Folha de S. Paulo


Cunha 'queimou etapas' em análise de impeachment de Temer, diz Marco Aurélio

Na decisão que determinou que a Câmara dê início ao processo de impeachment do vice-presidente Michel Temer (PMDB), o ministro do STF (Supremo Tribunal Federal) Marco Aurélio Mello afirmou que o presidente da Casa, Eduardo Cunha (PMDB-RJ), não "respeitou o figurino legal" ao rejeitar o pedido de afastamento do correligionário.

Para o ministro, Cunha extrapolou suas atribuições e analisou o mérito da acusação contra o vice-presidente, o que caberia a uma comissão especial a ser criada pela Câmara para discutir o recebimento ou não da denúncia.

Marco Aurélio disse que o deputado "queimou etapas". "Cabe ao Presidente a análise formal da denúncia-requerimento. A ele não incumbe, substituindo-se ao Colegiado, o exame de fundo. Entender-se em sentido contrário implica validar nefasta concentração de poder, em prejuízo do papel do colegiado, formado por agremiações políticas diversas", argumentou o ministro.

"Não se pode desconsiderar a ênfase dada pela Constituição Federal aos partidos políticos, a refletir na composição da Comissão Especial", completou.

De acordo com o Regimento da Câmara, cabe ao presidente da Casa receber a denúncia contra presidente, vice-presidente e ministros por crimes de responsabilidade. A norma fala que deverá ser verificada a existência de requisitos como "documentos que a comprovem" a denúncia e que, se preenchidos, o processo deve ser lido em plenário e enviado para uma comissão especial.

Segundo Marco Aurélio, é possível "concluir pelo desrespeito aos parâmetros relativos à atuação do Presidente da Casa, pois, embora tenha reconhecido, de maneira expressa, a regularidade formal da denúncia, procedeu a verdadeiro julgamento singular de mérito, no que consignou a ausência de crime de responsabilidade praticado pelo vice-presidente da República, desbordando, até mesmo, de simples apreciação de justa causa".

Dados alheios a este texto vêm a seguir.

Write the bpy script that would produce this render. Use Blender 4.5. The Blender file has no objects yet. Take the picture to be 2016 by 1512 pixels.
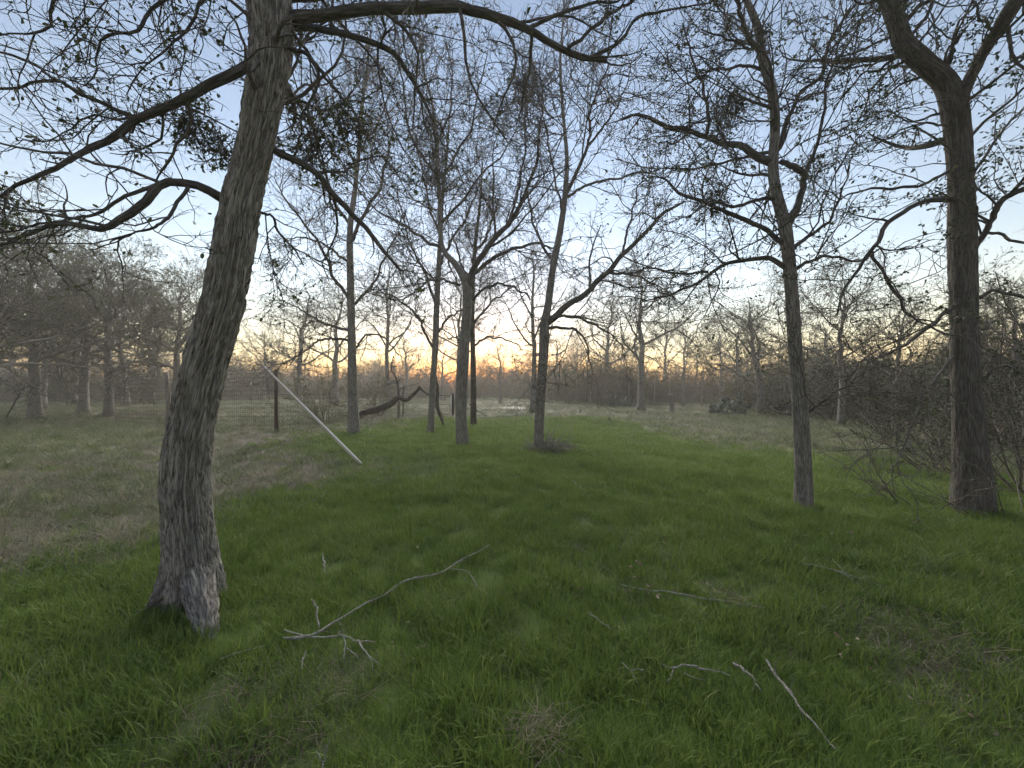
import bpy, math
import numpy as np
from mathutils import Vector, Matrix
R_ = math.radians
scene = bpy.context.scene
C = scene.collection

# ------------------------------------------------------------------ camera
CAM_H = 1.5
FPX = 757.0                       # focal length in photograph pixels (2016 wide)
HOR = 765.0                       # the horizon's row in the photograph
PITCH = math.atan((HOR - 756.0) / FPX)
cd = bpy.data.cameras.new('camera')
cd.sensor_width = 36.0
cd.lens = 36.0 * FPX / 2016.0
cd.clip_start = 0.05
cd.clip_end = 2000
cam = bpy.data.objects.new('camera', cd)
cam.location = (0, 0, CAM_H)
cam.rotation_euler = (math.pi / 2 + PITCH, 0, 0)
C.objects.link(cam)
scene.camera = cam

# ------------------------------------------------------------------ sky, sun, exposure
SUN_AZ = R_(-3.5)                 # from +Y, towards +X
SUN_EL = R_(-1.2)
w = bpy.data.worlds.new('World')
scene.world = w
w.use_nodes = True
nt = w.node_tree
bg = nt.nodes['Background']
sky = nt.nodes.new('ShaderNodeTexSky')
sky.sky_type = 'NISHITA'
sky.sun_disc = False
sky.sun_elevation = SUN_EL
sky.sun_rotation = SUN_AZ
sky.altitude = 150
sky.air_density = 1.0
sky.dust_density = 1.5
sky.ozone_density = 1.3
bg.inputs['Strength'].default_value = 0.15
nt.links.new(sky.outputs['Color'], bg.inputs['Color'])
sl = bpy.data.lights.new('sun', 'SUN')
sl.energy = 0.52                  # the afterglow: the sun itself is down behind the brush
sl.angle = R_(70)
sl.color = (1.0, 0.93, 0.82)
GLOW_EL = R_(26)
so = bpy.data.objects.new('sun', sl)
sd = Vector((math.sin(SUN_AZ) * math.cos(GLOW_EL), math.cos(SUN_AZ) * math.cos(GLOW_EL), math.sin(GLOW_EL)))
so.rotation_euler = sd.to_track_quat('Z', 'Y').to_euler()
so.location = (0, 0, 30)
C.objects.link(so)
vs = scene.view_settings
vs.view_transform = 'Standard'
vs.look = 'None'
vs.gamma = 1.0
vs.exposure = 4.2
vs.use_curve_mapping = False
scene.cycles.max_bounces = 4
scene.cycles.diffuse_bounces = 2
scene.cycles.transmission_bounces = 2
scene.cycles.glossy_bounces = 1
scene.cycles.transparent_max_bounces = 4
scene.cycles.use_denoising = True
scene.cycles.use_adaptive_sampling = True
scene.cycles.adaptive_threshold = 0.016
scene.cycles.adaptive_min_samples = 32

# ------------------------------------------------------------------ helpers
def gz(x, y):
    """height of the ground"""
    x = np.asarray(x, float); y = np.asarray(y, float)
    r = np.clip((np.hypot(x, y) - 2) / 12, 0, 1)
    return r * (0.05 * np.sin(x * 0.35 + 1.3) * np.sin(y * 0.27 + 0.4) + 0.03 * np.sin(x * 0.9 + y * 0.6))

def pix(x, y, d):
    """point seen at photograph pixel (x, y) at depth d metres along the view"""
    u = (x - 1008.0) / FPX
    v = (756.0 - y) / FPX
    c, s = math.cos(PITCH), math.sin(PITCH)
    fy, fz = c - v * s, s + v * c
    k = d / fy
    return np.array([u * k, d, CAM_H + fz * k])

def depth(y):
    """depth of the flat ground seen at row y"""
    return CAM_H * FPX / (y - HOR)

def gpt(x, y, dz=0.0):
    """ground point seen at photograph pixel (x, y)"""
    p = pix(x, y, depth(y))
    p[2] = float(gz(p[0], p[1])) + dz
    return p

PERM = np.random.RandomState(7).permutation(4096)
PVAL = np.random.RandomState(8).rand(4096)
def vnoise(p):
    """smooth value noise in 3D, 0..1"""
    p = np.asarray(p, float)
    i = np.floor(p).astype(np.int64)
    f = p - i
    f = f * f * (3 - 2 * f)
    def h(a, b, c):
        return PVAL[(PERM[(PERM[(PERM[a & 4095] + b) & 4095] + c) & 4095])]
    x, y, z = i[..., 0], i[..., 1], i[..., 2]
    fx, fy, fz = f[..., 0], f[..., 1], f[..., 2]
    def lerp(a, b, t): return a + (b - a) * t
    c00 = lerp(h(x, y, z), h(x + 1, y, z), fx); c10 = lerp(h(x, y + 1, z), h(x + 1, y + 1, z), fx)
    c01 = lerp(h(x, y, z + 1), h(x + 1, y, z + 1), fx); c11 = lerp(h(x, y + 1, z + 1), h(x + 1, y + 1, z + 1), fx)
    return lerp(lerp(c00, c10, fy), lerp(c01, c11, fy), fz)
def fbm2(x, y, s, seed=0.0, oct=3):
    v = 0; a = 0.5; t = 0
    for o in range(oct):
        v = v + a * vnoise(np.stack([x / s + seed, y / s - seed, np.full_like(x, seed * 1.7 + o * 5.3)], -1))
        t += a; a *= 0.5; s *= 0.5
    return v / t

def norm(v):
    return v / np.maximum(np.linalg.norm(v, axis=-1, keepdims=True), 1e-9)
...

Marco Aurélio diz que não está avaliando eventuais indícios contra Temer. "Não se está a emitir qualquer compreensão quanto à conduta do vice-presidente da República, revelada na edição dos decretos mencionados na petição inicial e no acervo probatório que a acompanha. No caso, a controvérsia envolve controle procedimental de atividade atípica do Poder Legislativo".

Cabe recurso da Câmara contra decisão de Marco Aurélio ao plenário do STF. O pedido de impeachment de Temer foi pedido pelo advogado Mariel Márley Marra e chegou ao STF porque foi arquivado por Cunha sob a justificativa de que não existiam elementos de que o vice cometeu crime de responsabilidade.

Marra pediu uma liminar para paralisar o processo de impeachment da presidente Dilma Rousseff em discussão na Câmara até que o plenário do STF decida se Temer deve ser processado conjuntamente com a petista, o que foi rejeitado por Marco Aurélio.

"A paralisação do processo de Dilma descabe agasalhar o pedido de paralisação do processo de impedimento da presidente da República, cuja tramitação conta, a esta altura, com atos de instrução formalizados."

O pedido do advogado argumentou que o vice-presidente cometeu crime de responsabilidade e teria atentado contra a lei orçamentária ao assinar decretos autorizando a abertura de crédito suplementar sem autorização do Congresso. As irregularidades são as mesmas que motivam o atual pedido de impeachment da petista.

Temer não comentou o pedido de impeachment feito por Marra.

VAZAMENTO

Marco Aurélio enviou ofício ao presidente do STF pedindo para apurar o vazamento da minuta da decisão sobre o impeachment de Temer, que chegou a ser divulgada na semana passada, por engano. O texto ainda está em elaboração.

O presidente do STF, Ricardo Lewandowski, respondeu que serão feitas mudanças na Secretaria Judiciária para a padronização dos processos, evitando novas falhas de comunicação.

A decisão e a minuta do texto divulgada são praticamente iguais, com alguns ajustes. Marco Aurélio trocou a expressão "juízo de valor" por "compreensão" sobre eventuais indícios contra Temer no processo.

O ministro ainda inseriu em seu despacho considerações sobre manifestação feita pela Câmara nesta segunda (4) afirmando que o STF jamais poderia obrigado a Câmara a analisar um pedido de impeachment, mas não rebateu a acusação de interferência.